Par le présent amendement, la France se place ainsi à l’avant-garde de la lutte contre le terrorisme international.
Mme la présidente. Quel est l’avis de la commission ?
M. Alain Richard, rapporteur. La commission a émis un avis favorable sur cet amendement, dont nous avons discuté ce matin, puisqu’il nous a été présenté ces derniers jours.
L’argumentaire du Gouvernement nous a convaincus. Une mesure de même portée pouvant aujourd'hui être prise lorsque l’étranger présentant une menace pour la sécurité nationale a pu entrer sur le territoire – on peut l’expulser –, il paraît cohérent, dans la coordination internationale évoquée par M. le ministre, que la France, comme d’autres pays, se dote du pouvoir d’interdire l’entrée du territoire à de tels individus, selon les usages de notre police administrative.
Le dispositif de protection des droits individuels étant cohérent avec tout ce qui existe déjà, il a paru opportun à la commission d’adopter la mesure proposée.
Mme la présidente. La parole est à M. Jean-Yves Leconte, pour explication de vote.
M. Jean-Yves Leconte. Je comprends cet amendement, même si je trouve dommage qu’il arrive si tard dans la discussion. Ses dispositions participent en effet de la logique globale du texte et peuvent avoir une portée plus large, en particulier pour ce qui concerne les ressortissants européens.
Toutes les considérations relatives à la liberté de circulation et aux contraintes qu’un tel dispositif peut faire peser sont également valables. De même, les débats que nous avons eus sur le principe du contradictoire à l’occasion de l’examen de l’article 1er sont légitimes dans le cas de ressortissants de l’Union européenne.

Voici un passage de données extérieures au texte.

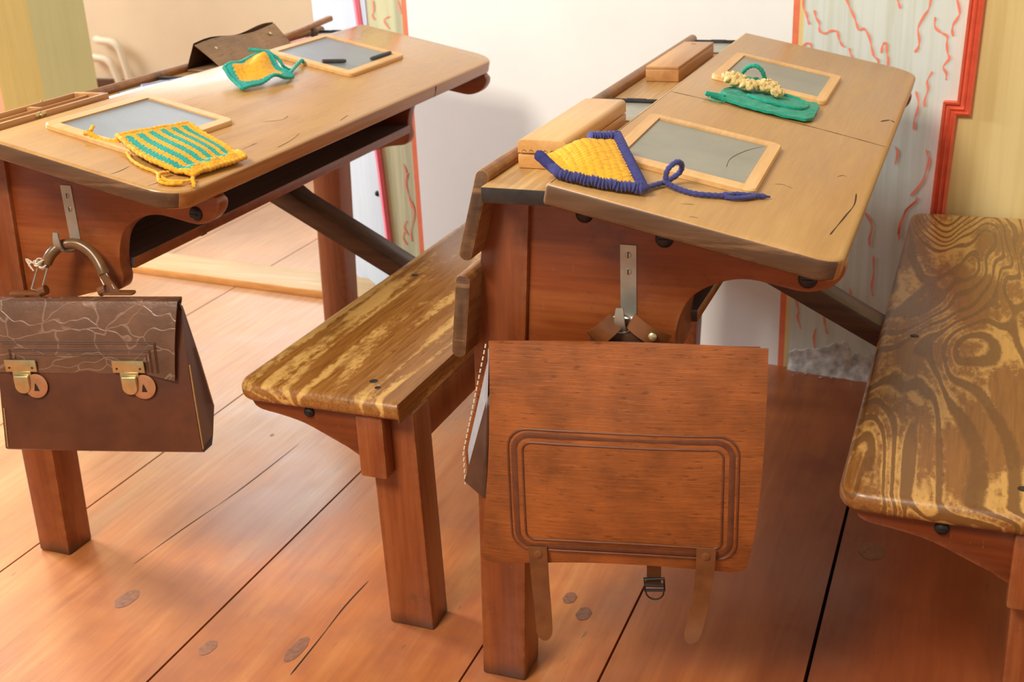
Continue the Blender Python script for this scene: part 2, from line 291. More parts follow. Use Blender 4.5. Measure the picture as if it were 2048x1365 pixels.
# ------------------------------------------------------------------ mesh helpers
class MB:
    def __init__(s): s.bm = bmesh.new(); s.mi = 0
    def _new(s, f):
        before = set(s.bm.faces); f()
        for fc in s.bm.faces:
            if fc not in before: fc.material_index = s.mi
    def poly_prism(s, pts, axis, a, b, bev=0.0, segs=2, capmat=None, sel=None):
        """extrude the polygon pts (2D) along axis from a to b; 'X': pts=(y,z), 'Y': pts=(x,z), 'Z': pts=(x,y)"""
        def P(p, t): return {'X': (t, p[0], p[1]), 'Y': (p[0], t, p[1]), 'Z': (p[0], p[1], t)}[axis]
        bm2 = bmesh.new()
        va = [bm2.verts.new(P(p, a)) for p in pts]; vb = [bm2.verts.new(P(p, b)) for p in pts]
        n = len(pts)
        bm2.faces.new(va); bm2.faces.new(vb[::-1])
        for i in range(n): bm2.faces.new((va[i], va[(i+1) % n], vb[(i+1) % n], vb[i]))
        bmesh.ops.recalc_face_normals(bm2, faces=bm2.faces)
        if bev > 0:
            ed = [e for e in bm2.edges if len(e.link_faces) == 2 and e.calc_face_angle(0) > math.radians(40) and (sel is None or sel(e))]
            bmesh.ops.bevel(bm2, geom=ed, offset=bev, segments=segs, affect='EDGES', profile=0.5)
        s.merge(bm2)
    def merge(s, bm2, M4=None):
        vs = {}
        for v in bm2.verts: vs[v] = s.bm.verts.new(M4 @ v.co if M4 else v.co)
        for f in bm2.faces:
            try: nf = s.bm.faces.new([vs[v] for v in f.verts]); nf.material_index = s.mi
            except ValueError: pass
        bm2.free()
    def box(s, x0, x1, y0, y1, z0, z1, bev=0.0, segs=2):
        s.poly_prism([(x0, y0), (x1, y0), (x1, y1), (x0, y1)], 'Z', z0, z1, bev, segs)
    def tube(s, path, r, seg=8, closed=False, caps=True, flat=1.0):
        pts = [Vector(p) for p in path]; n = len(pts)
        rr = r if callable(r) else (lambda t: r)
        rings = []; up = None
        for i, p in enumerate(pts):
            a = pts[i-1] if (i > 0 or closed) else p; b = pts[(i+1) % n] if (i < n-1 or closed) else p
            d = (b-a).normalized() if (b-a).length > 1e-9 else Vector((0,0,1))
            if up is None: up = d.orthogonal().normalized()
            up = (up - d*up.dot(d)); up = up.normalized() if up.length > 1e-6 else d.orthogonal().normalized()
            sd = d.cross(up); R_ = rr(i/max(1, n-1))
            rings.append([s.bm.verts.new(p + (up*math.cos(t*2*PI/seg) + sd*math.sin(t*2*PI/seg)*flat)*R_) for t in range(seg)])
        for i in range(n if closed else n-1):
            A, B = rings[i], rings[(i+1) % n]
            for t in range(seg):
                f = s.bm.faces.new((A[t], A[(t+1) % seg], B[(t+1) % seg], B[t])); f.material_index = s.mi
        if caps and not closed:
            for rg in (rings[0][::-1], rings[-1]):
                f = s.bm.faces.new(rg); f.material_index = s.mi
    def grid(s, fn, nu, nv, thick=0.0, matfn=None, nrm=None):
        """surface fn(a,b) a,b in 0..1, optional thickness along -nrm (closed solid)"""
        V = [[s.bm.verts.new(fn(i/nu, j/nv)) for j in range(nv+1)] for i in range(nu+1)]
        fs = []
        for i in range(nu):
            for j in range(nv):
                f = s.bm.faces.new((V[i][j], V[i+1][j], V[i+1][j+1], V[i][j+1]))
                f.material_index = matfn((i+.5)/nu, (j+.5)/nv) if matfn else s.mi; fs.append(f)
        if thick:
            d = Vector(nrm or (0,0,1))*thick
            W = [[s.bm.verts.new(V[i][j].co - d) for j in range(nv+1)] for i in range(nu+1)]
            for i in range(nu):
                for j in range(nv):
                    f = s.bm.faces.new((W[i][j], W[i][j+1], W[i+1][j+1], W[i+1][j])); f.material_index = matfn((i+.5)/nu, (j+.5)/nv) if matfn else s.mi
            def side(a, b, c, d_, mi):
                f = s.bm.faces.new((a, b, c, d_)); f.material_index = mi
            for i in range(nu):
                side(V[i+1][0], V[i][0], W[i][0], W[i+1][0], matfn((i+.5)/nu, 0) if matfn else s.mi)
                side(V[i][nv], V[i+1][nv], W[i+1][nv], W[i][nv], matfn((i+.5)/nu, 1) if matfn else s.mi)
            for j in range(nv):
                side(V[0][j], V[0][j+1], W[0][j+1], W[0][j], matfn(0, (j+.5)/nv) if matfn else s.mi)
                side(V[nu][j+1], V[nu][j], W[nu][j], W[nu][j+1], matfn(1, (j+.5)/nv) if matfn else s.mi)
    def disc(s, c, axis, r, h, seg=20, dome=0.0):
        """short cylinder standing from point c along axis by h, optionally domed"""
        ax = Vector(axis).normalized(); u = ax.orthogonal().normalized(); v = ax.cross(u); c = Vector(c)
        prof = [(r, 0), (r, h*0.6), (r*0.85, h), (r*0.4, h+dome*0.8)]
        rings = [[s.bm.verts.new(c + ax*q + (u*math.cos(t*2*PI/seg)+v*math.sin(t*2*PI/seg))*p) for t in range(seg)] for p, q in prof]
        for A, B in zip(rings, rings[1:]):
            for t in range(seg):
                f = s.bm.faces.new((A[t], A[(t+1) % seg], B[(t+1) % seg], B[t])); f.material_index = s.mi
        for rg in (rings[0][::-1], rings[-1]):
            f = s.bm.faces.new(rg); f.material_index = s.mi
    def ribbon(s, pts, width, fn, wob=0.0):
        """flat painted line: 2D points widened, mapped to space by fn(a,b); smoothed"""
        P = smooth2(pts, 5); n = len(P); L = []
        for i, p in enumerate(P):
            a = P[max(0, i-1)]; b = P[min(n-1, i+1)]
            d = Vector((b[0]-a[0], b[1]-a[1])); d = d.normalized() if d.length > 1e-9 else Vector((1,0))
            wd = width*(0.45+0.75*abs(math.sin(i*0.37+p[0]*40)))*(0.35 if i in (0, n-1) else 1)*0.5
            nx, ny = -d.y*wd, d.x*wd
            L.append((s.bm.verts.new(fn(p[0]+nx, p[1]+ny)), s.bm.verts.new(fn(p[0]-nx, p[1]-ny))))
        for A, B in zip(L, L[1:]):
            f = s.bm.faces.new((A[0], A[1], B[1], B[0])); f.material_index = s.mi
    def nrm(s):
        bmesh.ops.recalc_face_normals(s.bm, faces=s.bm.faces); s.bm.normal_update(); return s.bm.faces
    def transform(s, M4):
        bmesh.ops.transform(s.bm, matrix=M4, verts=s.bm.verts)
    def build(s, name, mats, parent=None, smooth=35, recalc=True, origin=None):
        if recalc: bmesh.ops.recalc_face_normals(s.bm, faces=s.bm.faces)
        if origin: bmesh.ops.translate(s.bm, vec=-Vector(origin), verts=s.bm.verts)
        me = bpy.data.meshes.new(name); s.bm.to_mesh(me); s.bm.free()
        for m in (mats if isinstance(mats, (list, tuple)) else [mats]): me.materials.append(m)
        if smooth:
            for p in me.polygons: p.use_smooth = True
            me.set_sharp_from_angle(angle=math.radians(smooth))
        o = bpy.data.objects.new(name, me); C.objects.link(o)
        if parent: o.parent = parent
        if origin: o.location = origin
        return o
def smooth2(pts, k=5):
    P = [Vector((p[0], p[1], p[2] if len(p) > 2 else 0)) for p in pts]; out = []
    for i in range(len(P)-1):
        p0, p1, p2, p3 = P[max(0, i-1)], P[i], P[i+1], P[min(len(P)-1, i+2)]
        for j in range(k):
            t = j/k
            out.append(0.5*((2*p1)+(p2-p0)*t+(2*p0-5*p1+4*p2-p3)*t*t+(3*p1-p0-3*p2+p3)*t**3))
    out.append(P[-1]); return out
def rrect(x0, x1, y0, y1, radii, seg=8):
    """rounded rectangle, radii for (x0,y0),(x1,y0),(x1,y1),(x0,y1)"""
    out = []
    for (cx, cy, a0, r) in ((x0, y0, PI, radii[0]), (x1, y0, 1.5*PI, radii[1]), (x1, y1, 0, radii[2]), (x0, y1, 0.5*PI, radii[3])):
        sx = 1 if cx == x0 else -1; sy = 1 if cy == y0 else -1
        if r <= 0: out.append((cx, cy)); continue
        for i in range(seg+1):
            a = a0 + i/seg*PI/2
            out.append((cx+sx*r+r*math.cos(a), cy+sy*r+r*math.sin(a)))
    return out
def thing(name, label, cat, mat=None, group=None):
    o = bpy.data.objects.new(name, None); C.objects.link(o); o.empty_display_size = 0.05
    o['label'] = label; o['category'] = cat
    if group: o['group'] = group
    if mat: o.matrix_world = mat
    return o
def tag(o, label, cat, group=None):
    o['label'] = label; o['category'] = cat
    if group: o['group'] = group
    return o
def struct(o): o['kind'] = 'structure'; return o
T = Matrix.Translation
def Rot(a, ax): return Matrix.Rotation(a, 4, ax)

# ------------------------------------------------------------------ the setting
def wallP(u, d=0.0, z=0.0):   # point on the back wall: u along it, d in front of it (towards the room)
    return Vector((u*0.99264 - d*0.12110, 1.400 - u*0.12110 - d*0.99264, z))
# floor boards running away from the camera, gaps where the photo shows them
KNOTS = [(-0.100, 0.326, 0.011, 0.017), (-0.064, 0.290, 0.012, 0.019), (-0.826, 0.095, 0.016, 0.028), (-0.61, 0.02, 0.012, 0.02), (-0.47, 0.06, 0.012, 0.035), (0.36, 0.62, 0.02, 0.03), (-0.92, 0.72, 0.004, 0.006), (-0.72, 0.75, 0.004, 0.006)]
mb = MB()
edges = [-6.2, -5.7, -5.22, -4.74, -4.27, -3.8, -3.33, -2.86, -2.4, -1.95, -1.557, -1.105, -0.651, -0.190, 0.010, 0.303, 0.78, 1.25, 1.72, 2.2, 2.7]
gaps = {-0.190: 0.0035, 0.010: 0.004, 0.303: 0.006, -0.651: 0.0045, -1.105: 0.004, -1.557: 0.004}
for a, b in zip(edges, edges[1:]):
    mb.box(a+gaps.get(a, 0.003)/2, b-gaps.get(b, 0.003)/2, -2.6, 4.6, -0.03, 0.0)
mb.mi = 1
mb.box(-6.2, 2.7, -2.6, 4.6, -0.06, -0.02)
# faint cracks in the boards
mb.mi = 1
fl = lambda a, b: Vector((a, b, 0.0006))
mb.ribbon([(-0.446, 0.0), (-0.449, 0.1), (-0.453, 0.19), (-0.45, 0.27)], 0.002, fl)
mb.ribbon([(-0.885, 0.19), (-0.872, 0.32), (-0.851, 0.49), (-0.84, 0.7)], 0.0016, fl)
mb.mi = 2
for x, y, rx, ry in KNOTS:
    mb.bm.faces.new([mb.bm.verts.new((x+rx*math.cos(t*PI/8)*(1+0.12*math.sin(t*2.3)), y+ry*math.sin(t*PI/8), 0.0005)) for t in range(16)]).material_index = 2
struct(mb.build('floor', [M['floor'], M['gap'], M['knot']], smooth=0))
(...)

Contraint par la logique de cet amendement, je le voterai donc, tout en regrettant, je le répète, qu’il arrive tard, et sans que l’on puisse avoir la certitude, pour les avoir étudiées, que toutes les dispositions dont nous avons longuement discuté sur l’interdiction de sortie du territoire, le principe du contradictoire et le respect du droit des étrangers, en particulier des ressortissants communautaires, seront bien respectées.
Voilà ce que je souhaitais dire sur cette question, à ce stade de notre discussion.
Mme la présidente. La parole est à M. Jean-Jacques Hyest, rapporteur.
M. Jean-Jacques Hyest, rapporteur de la commission des lois constitutionnelles, de législation, du suffrage universel, du règlement et d'administration générale. Pour être tout à fait objectif, il faut dire que la proposition avait été faite à l’Assemblée nationale. Le Gouvernement n’était pas prêt, faute de la nécessaire étude approfondie, d’où l’arrivée de cet amendement au Sénat.
Le dispositif ayant été amélioré voilà quelques jours, afin qu’il soit parfaitement conforme au droit, la commission des lois a pu l’approuver.